### Work to be completed
Transcribe every line exactly. Leave the pictures behind.

### Source material
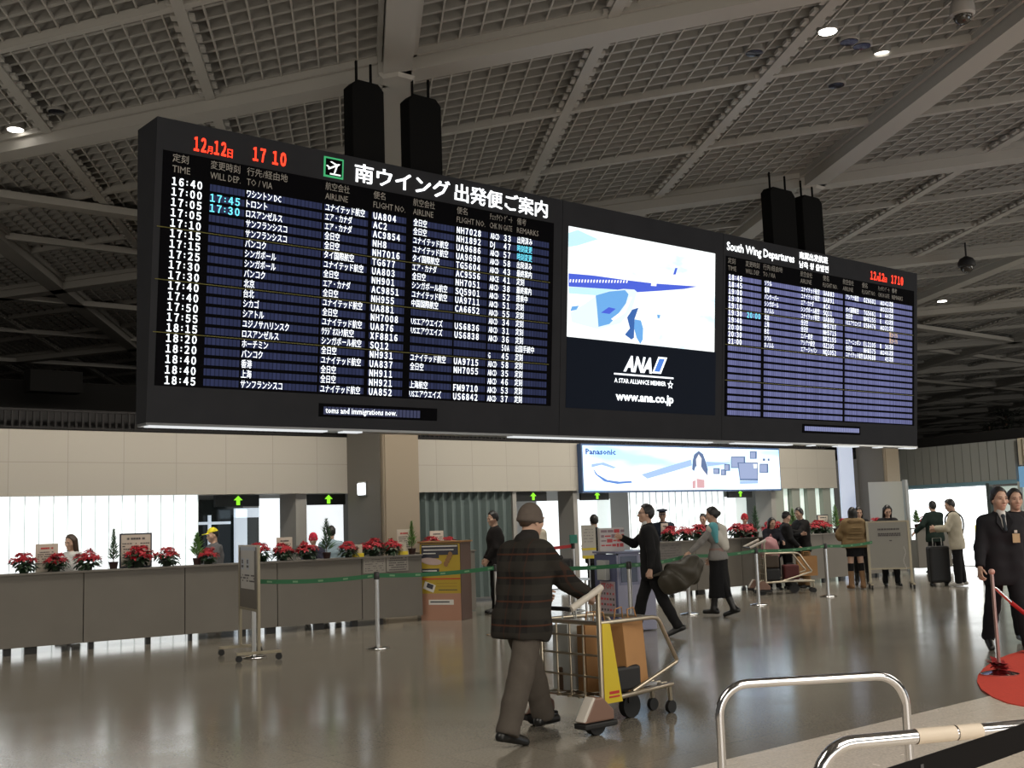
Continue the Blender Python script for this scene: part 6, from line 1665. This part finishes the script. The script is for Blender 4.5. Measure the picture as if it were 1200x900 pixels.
# --- strap on the cream jacket
nb, fw, u, L2, P0 = H_['nb'], H_['fw'], H_['u'], H_['L2'], H_['P']
key = [P0 + u * .585 + L2 * .085, P0 + u * .47 + L2 * .06 - fw * .150, P0 + u * .28 - L2 * .05 - fw * .168, P0 + u * .06 - L2 * .17 - fw * .10, P0 - u * .02 - L2 * .215, P0 + u * .06 - L2 * .17 + fw * .11, P0 + u * .28 - L2 * .05 + fw * .175, P0 + u * .48 + L2 * .06 + fw * .145]
ring = []
for i in range(8):
    p0_, p1_, p2_, p3_ = key[i - 1], key[i], key[(i + 1) % 8], key[(i + 2) % 8]
    for t in (0, .25, .5, .75): ring.append(.5 * (2 * p1_ + (p2_ - p0_) * t + (2 * p0_ - 5 * p1_ + 4 * p2_ - p3_) * t * t + (3 * p1_ - p0_ - 3 * p2_ + p3_) * t ** 3))
MB().tube(ring, .016, 8, close=True).build('shoulder_strap', black, H_['root'], smooth=True)

# ---- bags people carry
def soft_bag(name, label, pts, m, cat='bag', k=.05, wr=.006, straps=None, h=.012, group=None):
    "pts: world-space (centre, radius) blobs"
    c0 = Vector(pts[0][0]); lo = np.min([np.array(p) - max(r if isinstance(r, tuple) else (r,)) for p, r in pts], 0) - .08; hi = np.max([np.array(p) + max(r if isinstance(r, tuple) else (r,)) for p, r in pts], 0) + .08
    base = Vector((c0.x, c0.y, float(lo[2]) + .08)); o = thing(name, label, cat, base, 0, group)
    F = Field(lo - np.array(base), hi - np.array(base), h)
    for p, r in pts: F.ell(np.array(p) - np.array(base), r if isinstance(r, tuple) else (r, r, r), None, k)
    F.wrinkle(wr, 1.7, 24); add_field(MB(), F).build('bag_body', m, o, smooth=True)
    for s in straps or []: MB().tube([Vector(p) - base for p in s], .012, 8).build('strap', m, o, smooth=True)
    return o
olive = mat('bag_olive', (.040, .034, .022), .55, noise=.3, nscale=8)
hL = wpt(B_, B_['arms']['L'][2] + B_['arms']['L'][3] * .09)
rt = Vector((.768, -.639, 0)); aw = Vector((.638, .76, 0))
c = hL + rt * .37 + Vector((0, 0, -.01))
soft_bag('garment_bag', 'large dark olive bag hanging behind the suited man walking left', [(c, (.20, .20, .20)), (c + rt * .12 + Vector((0, 0, .06)), (.19, .17, .19)), (c - rt * .10 + Vector((0, 0, -.08)), (.17, .15, .16)), (c + rt * .22 + Vector((0, 0, .13)), (.13, .12, .15))], olive,
         wr=.014, straps=[[hL, hL + rt * .08 + Vector((0, 0, .02)), c + rt * .05 + Vector((0, 0, .17))], [hL, c - rt * .1 + Vector((0, 0, .05))]])
p = Vector((18.84, 14.60, -.12)); 
soft_bag('backpack', 'pink backpack on the loaded trolley beside the small woman', [(p + Vector((0, 0, 1.02)), (.20, .16, .22)), (p + Vector((0, 0, .90)), (.21, .17, .16))], mat('bag_pink', (.36, .17, .18), .6), straps=[[p + Vector((.0, .0, 1.22)), p + Vector((.05, 0, 1.29)), p + Vector((.1, 0, 1.2))]])
hR = wpt(L_, L_['arms']['R'][2] + L_['arms']['R'][3] * .12)
paper_bag('brown paper bag held by the man in the dark cap', (hR.x - .06, hR.y - .12, hR.z - .50), math.radians(-40), .40, .14, .40, kraft)
trolley('loaded luggage trolley standing in front of the small woman at the counter', (18.62, 14.78, 0), math.radians(-40), False)
p = Vector((18.62 + .30 * .766, 14.78 - .30 * .643, .26))
for k, (dx, dy, dz, s, mm, lab, nm) in enumerate(((-.02, .02, 0, (.30, .46, .24), bk, 'black suitcase at the bottom of the loaded trolley', 'suitcase'), (.28, -.235, 0, (.30, .30, .30), mat('bag_dark_red', (.09, .012, .012), .6), 'dark red bag at the front of the loaded trolley', 'travel_bag'), (-.02, .02, .25, (.28, .40, .26), mat('bag_brown2', (.06, .04, .025), .6), 'brown bag on top of the black suitcase, under the pink backpack', 'travel_bag'))):
    o = thing(nm, lab, 'bag', (p.x + dx, p.y + dy, p.z + dz), math.radians(-40))
    MB().box((0, 0, s[2] / 2), s).build('shell', mm, o, bevel=.035); MB().tube([(-.08, 0, s[2] - .01), (-.07, 0, s[2] + .02), (.07, 0, s[2] + .02), (.08, 0, s[2] - .01)], .010, 8).build('handle', bk, o)
p = Vector((22.0, 12.80, 0))
o = thing('suitcase', 'tall black suitcase standing left of the person in the cream jacket', 'suitcase', p, math.radians(-40))
MB().box((0, 0, .44), (.42, .26, .74)).build('shell', bk, o, bevel=.05); MB().tube([(-.09, 0, .80), (-.09, 0, .97), (.09, 0, .97), (.09, 0, .80)], .010, 8).build('handle', steel, o)
for sx in (-.15, .15): MB().tube([(sx, -.08, .035), (sx, .08, .035)], .035, 12).build('wheel', tyre_m, o)
# red bundle in the raised hand of the suited man
hR = wpt(B_, B_['arms']['R'][2] + B_['arms']['R'][3] * .13)
# ------------------------------------------------------------------ tidy up the lettering helper
bpy.data.objects.remove(_fo, do_unlink=True)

### The answer
Continue the Blender Python script for this scene: part 6, from line 1665. This part finishes the script. The script is for Blender 4.5. Measure the picture as if it were 1200x900 pixels.
# --- strap on the cream jacket
nb, fw, u, L2, P0 = H_['nb'], H_['fw'], H_['u'], H_['L2'], H_['P']
key = [P0 + u * .585 + L2 * .085, P0 + u * .47 + L2 * .06 - fw * .150, P0 + u * .28 - L2 * .05 - fw * .168, P0 + u * .06 - L2 * .17 - fw * .10, P0 - u * .02 - L2 * .215, P0 + u * .06 - L2 * .17 + fw * .11, P0 + u * .28 - L2 * .05 + fw * .175, P0 + u * .48 + L2 * .06 + fw * .145]
ring = []
for i in range(8):
    p0_, p1_, p2_, p3_ = key[i - 1], key[i], key[(i + 1) % 8], key[(i + 2) % 8]
    for t in (0, .25, .5, .75): ring.append(.5 * (2 * p1_ + (p2_ - p0_) * t + (2 * p0_ - 5 * p1_ + 4 * p2_ - p3_) * t * t + (3 * p1_ - p0_ - 3 * p2_ + p3_) * t ** 3))
MB().tube(ring, .016, 8, close=True).build('shoulder_strap', black, H_['root'], smooth=True)

# ---- bags people carry
def soft_bag(name, label, pts, m, cat='bag', k=.05, wr=.006, straps=None, h=.012, group=None):
    "pts: world-space (centre, radius) blobs"
    c0 = Vector(pts[0][0]); lo = np.min([np.array(p) - max(r if isinstance(r, tuple) else (r,)) for p, r in pts], 0) - .08; hi = np.max([np.array(p) + max(r if isinstance(r, tuple) else (r,)) for p, r in pts], 0) + .08
    base = Vector((c0.x, c0.y, float(lo[2]) + .08)); o = thing(name, label, cat, base, 0, group)
    F = Field(lo - np.array(base), hi - np.array(base), h)
    for p, r in pts: F.ell(np.array(p) - np.array(base), r if isinstance(r, tuple) else (r, r, r), None, k)
    F.wrinkle(wr, 1.7, 24); add_field(MB(), F).build('bag_body', m, o, smooth=True)
    for s in straps or []: MB().tube([Vector(p) - base for p in s], .012, 8).build('strap', m, o, smooth=True)
    return o
olive = mat('bag_olive', (.040, .034, .022), .55, noise=.3, nscale=8)
hL = wpt(B_, B_['arms']['L'][2] + B_['arms']['L'][3] * .09)
rt = Vector((.768, -.639, 0)); aw = Vector((.638, .76, 0))
c = hL + rt * .37 + Vector((0, 0, -.01))
soft_bag('garment_bag', 'large dark olive bag hanging behind the suited man walking left', [(c, (.20, .20, .20)), (c + rt * .12 + Vector((0, 0, .06)), (.19, .17, .19)), (c - rt * .10 + Vector((0, 0, -.08)), (.17, .15, .16)), (c + rt * .22 + Vector((0, 0, .13)), (.13, .12, .15))], olive,
         wr=.014, straps=[[hL, hL + rt * .08 + Vector((0, 0, .02)), c + rt * .05 + Vector((0, 0, .17))], [hL, c - rt * .1 + Vector((0, 0, .05))]])
p = Vector((18.84, 14.60, -.12)); 
soft_bag('backpack', 'pink backpack on the loaded trolley beside the small woman', [(p + Vector((0, 0, 1.02)), (.20, .16, .22)), (p + Vector((0, 0, .90)), (.21, .17, .16))], mat('bag_pink', (.36, .17, .18), .6), straps=[[p + Vector((.0, .0, 1.22)), p + Vector((.05, 0, 1.29)), p + Vector((.1, 0, 1.2))]])
hR = wpt(L_, L_['arms']['R'][2] + L_['arms']['R'][3] * .12)
paper_bag('brown paper bag held by the man in the dark cap', (hR.x - .06, hR.y - .12, hR.z - .50), math.radians(-40), .40, .14, .40, kraft)
trolley('loaded luggage trolley standing in front of the small woman at the counter', (18.62, 14.78, 0), math.radians(-40), False)
p = Vector((18.62 + .30 * .766, 14.78 - .30 * .643, .26))
for k, (dx, dy, dz, s, mm, lab, nm) in enumerate(((-.02, .02, 0, (.30, .46, .24), bk, 'black suitcase at the bottom of the loaded trolley', 'suitcase'), (.28, -.235, 0, (.30, .30, .30), mat('bag_dark_red', (.09, .012, .012), .6), 'dark red bag at the front of the loaded trolley', 'travel_bag'), (-.02, .02, .25, (.28, .40, .26), mat('bag_brown2', (.06, .04, .025), .6), 'brown bag on top of the black suitcase, under the pink backpack', 'travel_bag'))):
    o = thing(nm, lab, 'bag', (p.x + dx, p.y + dy, p.z + dz), math.radians(-40))
    MB().box((0, 0, s[2] / 2), s).build('shell', mm, o, bevel=.035); MB().tube([(-.08, 0, s[2] - .01), (-.07, 0, s[2] + .02), (.07, 0, s[2] + .02), (.08, 0, s[2] - .01)], .010, 8).build('handle', bk, o)
p = Vector((22.0, 12.80, 0))
o = thing('suitcase', 'tall black suitcase standing left of the person in the cream jacket', 'suitcase', p, math.radians(-40))
MB().box((0, 0, .44), (.42, .26, .74)).build('shell', bk, o, bevel=.05); MB().tube([(-.09, 0, .80), (-.09, 0, .97), (.09, 0, .97), (.09, 0, .80)], .010, 8).build('handle', steel, o)
for sx in (-.15, .15): MB().tube([(sx, -.08, .035), (sx, .08, .035)], .035, 12).build('wheel', tyre_m, o)
# red bundle in the raised hand of the suited man
hR = wpt(B_, B_['arms']['R'][2] + B_['arms']['R'][3] * .13)
# ------------------------------------------------------------------ tidy up the lettering helper
bpy.data.objects.remove(_fo, do_unlink=True)